Think of Elijah in his prayer, first for fire, and then for rain. In the former you have the importunity that claims and receives an immediate answer. In the latter, bowing himself down to the earth, his face between his knees, his answer to the servant who had gone to look toward the sea, and come with the message, “There is nothing,” was “Go again seven times.” Here was the importunity of perseverance. He had told Ahab there would be rain; he knew it was coming; and yet he prayed till the seven times were fulfilled. And it is of this Elijah and this prayer we are taught, “Pray for one another. Elijah was a man of like passions with ourselves. The effectual fervent prayer of a righteous man availeth much.” Will there not be some who feel constrained to cry out, “Where is the Lord God of Elijah?”—this God who draws [p53] forth such effectual prayer, and hears it so wonderfully. His name be praised: He is still the same. Let His people but believe that He still waits to be inquired of! Faith in a prayer-hearing God will make a prayer-loving Christian.

We remember the marks of the true intercessor as the parable taught us them. A sense of the need of souls; a Christlike love in the heart; a consciousness of personal impotence; faith in the power of prayer; courage to persevere in spite of refusal; and the assurance of an abundant reward;—these are the dispositions that constitute a Christian an intercessor, and call forth the power of prevailing prayer. These are the dispositions that constitute the beauty and the health of the Christian life, that fit a man for being a blessing in the world, that make him a true Christian worker, who does indeed get from God the bread of heaven to dispense to the hungry. These are the dispositions that call forth the highest, the heroic virtues of the life of faith. There is nothing to which the nobility of natural character owes so much as the spirit of enterprise and daring which in travel or war, in politics or science, battles with difficulties and conquers. No labour or expense is grudged for the sake of [p54] victory. And shall we who are Christians not be able to face the difficulties that we meet in prayer? It is as we “labour” and “strive” in prayer that the renewed will asserts its royal right to claim in the name of Christ what it will, and wields its God-given power to influence the destinies of men. Shall men of the world sacrifice ease and pleasure in their pursuits, and shall we be such cowards and sluggards as not to fight our way through to the place where we can find liberty for the captive and salvation for the perishing? Let each servant of Christ learn to know his calling. His King ever lives to pray. The Spirit of the King ever lives in us to pray. It is from heaven the blessings, which the world needs, must be called down in persevering, importunate, believing prayer. It is from heaven, in answer to prayer, the Holy Spirit will take complete possession of us to do His work through us. Let us acknowledge how vain our much work has been owing to our little prayer. Let us change our method, and let henceforth more prayer, much prayer, unceasing prayer, be the proof that we look for all to God, and that we believe that He heareth us.

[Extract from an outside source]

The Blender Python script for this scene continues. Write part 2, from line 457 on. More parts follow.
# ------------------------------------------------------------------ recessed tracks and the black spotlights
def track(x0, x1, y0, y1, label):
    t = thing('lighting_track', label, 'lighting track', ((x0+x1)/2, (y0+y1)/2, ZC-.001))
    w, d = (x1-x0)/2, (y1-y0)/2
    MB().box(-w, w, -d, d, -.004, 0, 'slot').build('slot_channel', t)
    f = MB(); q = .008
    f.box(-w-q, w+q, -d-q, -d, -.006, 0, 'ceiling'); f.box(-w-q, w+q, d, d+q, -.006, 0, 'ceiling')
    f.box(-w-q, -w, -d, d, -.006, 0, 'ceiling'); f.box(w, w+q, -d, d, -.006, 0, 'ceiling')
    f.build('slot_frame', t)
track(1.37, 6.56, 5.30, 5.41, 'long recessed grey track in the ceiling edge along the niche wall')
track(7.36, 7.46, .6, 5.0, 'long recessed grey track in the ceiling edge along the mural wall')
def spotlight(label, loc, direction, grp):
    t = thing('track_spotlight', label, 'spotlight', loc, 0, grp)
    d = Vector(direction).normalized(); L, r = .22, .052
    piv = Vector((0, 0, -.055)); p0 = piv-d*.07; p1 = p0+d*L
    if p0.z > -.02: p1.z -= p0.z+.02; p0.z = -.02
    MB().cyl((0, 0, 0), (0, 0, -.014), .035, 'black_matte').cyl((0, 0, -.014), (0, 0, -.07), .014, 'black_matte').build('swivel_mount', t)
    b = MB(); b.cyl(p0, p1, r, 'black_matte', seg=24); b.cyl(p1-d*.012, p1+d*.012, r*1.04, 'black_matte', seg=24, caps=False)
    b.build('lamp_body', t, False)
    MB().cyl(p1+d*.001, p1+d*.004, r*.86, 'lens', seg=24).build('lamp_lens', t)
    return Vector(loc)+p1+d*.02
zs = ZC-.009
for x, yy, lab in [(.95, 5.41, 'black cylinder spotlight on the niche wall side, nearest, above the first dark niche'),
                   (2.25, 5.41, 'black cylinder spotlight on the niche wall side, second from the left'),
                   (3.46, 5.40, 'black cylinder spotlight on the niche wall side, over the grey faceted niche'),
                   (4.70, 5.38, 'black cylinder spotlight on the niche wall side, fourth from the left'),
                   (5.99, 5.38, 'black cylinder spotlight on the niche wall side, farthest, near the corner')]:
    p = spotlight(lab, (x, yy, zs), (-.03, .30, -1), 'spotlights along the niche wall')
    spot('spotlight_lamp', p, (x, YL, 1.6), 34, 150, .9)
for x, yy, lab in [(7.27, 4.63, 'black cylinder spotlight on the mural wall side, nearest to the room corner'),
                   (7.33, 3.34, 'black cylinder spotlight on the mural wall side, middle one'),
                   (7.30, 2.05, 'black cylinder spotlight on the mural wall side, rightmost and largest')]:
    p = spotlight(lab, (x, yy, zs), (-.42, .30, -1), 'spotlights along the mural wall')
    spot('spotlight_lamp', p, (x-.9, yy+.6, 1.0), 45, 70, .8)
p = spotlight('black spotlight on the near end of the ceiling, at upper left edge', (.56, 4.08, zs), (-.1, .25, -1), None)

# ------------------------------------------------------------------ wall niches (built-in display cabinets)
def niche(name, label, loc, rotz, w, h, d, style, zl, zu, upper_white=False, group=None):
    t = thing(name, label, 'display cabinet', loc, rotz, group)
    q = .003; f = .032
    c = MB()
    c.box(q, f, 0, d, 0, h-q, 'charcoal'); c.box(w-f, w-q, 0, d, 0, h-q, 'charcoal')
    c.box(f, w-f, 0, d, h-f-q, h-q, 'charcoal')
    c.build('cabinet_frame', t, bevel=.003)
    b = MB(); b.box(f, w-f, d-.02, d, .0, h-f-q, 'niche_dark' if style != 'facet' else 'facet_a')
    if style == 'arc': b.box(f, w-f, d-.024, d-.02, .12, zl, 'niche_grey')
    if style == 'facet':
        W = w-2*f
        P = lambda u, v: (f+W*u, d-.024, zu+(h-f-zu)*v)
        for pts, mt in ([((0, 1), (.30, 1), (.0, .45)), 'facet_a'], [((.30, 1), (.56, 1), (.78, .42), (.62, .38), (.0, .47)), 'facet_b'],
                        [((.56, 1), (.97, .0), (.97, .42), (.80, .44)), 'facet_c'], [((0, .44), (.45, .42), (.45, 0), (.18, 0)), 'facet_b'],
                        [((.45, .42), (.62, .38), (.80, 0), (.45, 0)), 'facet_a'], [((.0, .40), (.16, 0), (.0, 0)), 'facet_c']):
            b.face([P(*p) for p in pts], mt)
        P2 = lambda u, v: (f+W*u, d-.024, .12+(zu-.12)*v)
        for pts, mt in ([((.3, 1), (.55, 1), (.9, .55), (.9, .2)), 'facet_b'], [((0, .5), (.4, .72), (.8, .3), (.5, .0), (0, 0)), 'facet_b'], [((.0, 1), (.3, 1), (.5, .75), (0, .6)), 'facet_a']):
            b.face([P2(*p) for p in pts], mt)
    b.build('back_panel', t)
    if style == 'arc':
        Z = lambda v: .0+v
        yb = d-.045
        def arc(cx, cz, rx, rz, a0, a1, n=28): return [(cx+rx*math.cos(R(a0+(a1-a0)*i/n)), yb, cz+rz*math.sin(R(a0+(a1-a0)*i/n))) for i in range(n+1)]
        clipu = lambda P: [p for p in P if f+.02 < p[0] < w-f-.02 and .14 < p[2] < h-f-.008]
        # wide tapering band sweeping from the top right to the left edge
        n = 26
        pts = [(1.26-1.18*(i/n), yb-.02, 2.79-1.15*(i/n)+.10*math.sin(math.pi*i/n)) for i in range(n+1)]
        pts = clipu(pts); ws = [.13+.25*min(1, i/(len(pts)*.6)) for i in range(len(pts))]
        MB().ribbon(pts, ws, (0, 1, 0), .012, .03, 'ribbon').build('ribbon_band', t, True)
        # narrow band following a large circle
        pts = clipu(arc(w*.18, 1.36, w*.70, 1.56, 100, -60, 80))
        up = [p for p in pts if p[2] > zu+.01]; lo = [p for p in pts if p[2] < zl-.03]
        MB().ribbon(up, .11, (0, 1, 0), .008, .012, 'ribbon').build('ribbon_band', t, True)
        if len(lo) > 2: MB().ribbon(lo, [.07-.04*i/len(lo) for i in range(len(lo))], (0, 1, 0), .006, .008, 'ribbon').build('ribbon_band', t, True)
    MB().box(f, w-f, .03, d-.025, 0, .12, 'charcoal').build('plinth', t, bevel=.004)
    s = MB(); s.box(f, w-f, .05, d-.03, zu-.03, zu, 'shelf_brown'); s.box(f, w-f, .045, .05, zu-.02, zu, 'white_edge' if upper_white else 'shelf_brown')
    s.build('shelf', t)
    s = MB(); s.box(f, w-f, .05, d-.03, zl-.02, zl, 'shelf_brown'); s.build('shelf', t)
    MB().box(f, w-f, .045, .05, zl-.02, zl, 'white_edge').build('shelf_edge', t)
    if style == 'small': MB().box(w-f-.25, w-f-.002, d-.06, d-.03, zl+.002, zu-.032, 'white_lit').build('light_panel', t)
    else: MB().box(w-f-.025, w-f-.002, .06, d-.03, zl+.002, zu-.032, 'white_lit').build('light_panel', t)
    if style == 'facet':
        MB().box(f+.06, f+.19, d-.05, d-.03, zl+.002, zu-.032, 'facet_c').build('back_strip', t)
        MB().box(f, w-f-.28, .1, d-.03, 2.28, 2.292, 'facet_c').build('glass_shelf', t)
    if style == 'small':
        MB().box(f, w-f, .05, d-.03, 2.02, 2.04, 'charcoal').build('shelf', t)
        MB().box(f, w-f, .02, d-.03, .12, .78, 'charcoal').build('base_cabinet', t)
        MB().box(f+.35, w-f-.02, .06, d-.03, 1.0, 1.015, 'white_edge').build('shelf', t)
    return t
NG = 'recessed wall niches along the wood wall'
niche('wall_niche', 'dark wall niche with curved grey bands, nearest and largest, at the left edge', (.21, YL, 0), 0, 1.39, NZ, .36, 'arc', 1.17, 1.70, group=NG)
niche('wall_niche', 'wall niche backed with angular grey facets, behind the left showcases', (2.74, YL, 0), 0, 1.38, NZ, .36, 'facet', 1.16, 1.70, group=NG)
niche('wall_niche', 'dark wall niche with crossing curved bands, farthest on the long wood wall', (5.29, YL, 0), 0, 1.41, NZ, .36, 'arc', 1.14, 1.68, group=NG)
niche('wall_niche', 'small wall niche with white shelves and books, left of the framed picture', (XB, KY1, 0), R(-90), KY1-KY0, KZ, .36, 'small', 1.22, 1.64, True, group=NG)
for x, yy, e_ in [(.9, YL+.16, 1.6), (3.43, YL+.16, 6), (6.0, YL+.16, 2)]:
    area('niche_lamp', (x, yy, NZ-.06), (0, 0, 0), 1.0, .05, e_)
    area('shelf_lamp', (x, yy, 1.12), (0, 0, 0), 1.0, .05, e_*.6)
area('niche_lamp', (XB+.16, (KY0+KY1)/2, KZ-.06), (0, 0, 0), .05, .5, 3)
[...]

[p55] A PLEA FOR MORE PRAYER

CHAPTER V
[Contents]

If ye abide in Me, and My words abide in you, ask whatsoever ye will, and it shall be done unto you.”—John xv. 7.

“The supplication of a righteous man availeth much in its working.”—James v. 16.

“Beloved, if our heart condemn us not, we have boldness toward God; and whatsoever we ask, we receive of Him, because we keep His commandments, and do the things that are pleasing in His sight.”—1 John iii. 21, 22.

Here on earth the influence of one who asks a favour for others depends entirely on his character, and the relationship he bears to him with whom he is interceding. It is what he is that gives weight to what he asks. It is no otherwise with God. Our power in prayer depends upon our life. Where our life [p56] is right we shall know how to pray so as to please God, and prayer will secure the answer. The texts quoted above all point in this direction. “If ye abide in Me,” our Lord says, ye shall ask, and it shall be done unto you. It is the prayer of a righteous man, according to James, that availeth much. We receive whatsoever we ask, John says, because we obey and please God. All lack of power to pray aright and perseveringly, all lack of power in prayer with God, points to some lack in the Christian life. It is as we learn to live the life that pleases God, that God will give what we ask. Let us learn from our Lord Jesus, in the parable of the vine, what the healthy, vigorous life is that may ask and receive what it will. Hear His voice, “If ye abide in Me, and My words abide in you, ye shall ask what ye will, and it shall be done unto you.” And again at the close of the parable: “Ye did not choose Me, but I chose you, and appointed you, that you should go and bear fruit, and that your fruit should abide: that whatsoever ye shall ask the Father in My name, He may give it you.”

And what is now, according to the parable, [p57] the life that one must lead to bear fruit, and then ask and receive what we will? What is it we are to be or do, that will enable us to pray as we should, and to receive what we ask? The answer is in one word: it is the branch-life that gives power for prayer. We are branches of Christ, the Living Vine. We must simply live like branches, and abide in Christ, then we shall ask what we will, and it shall be done unto us.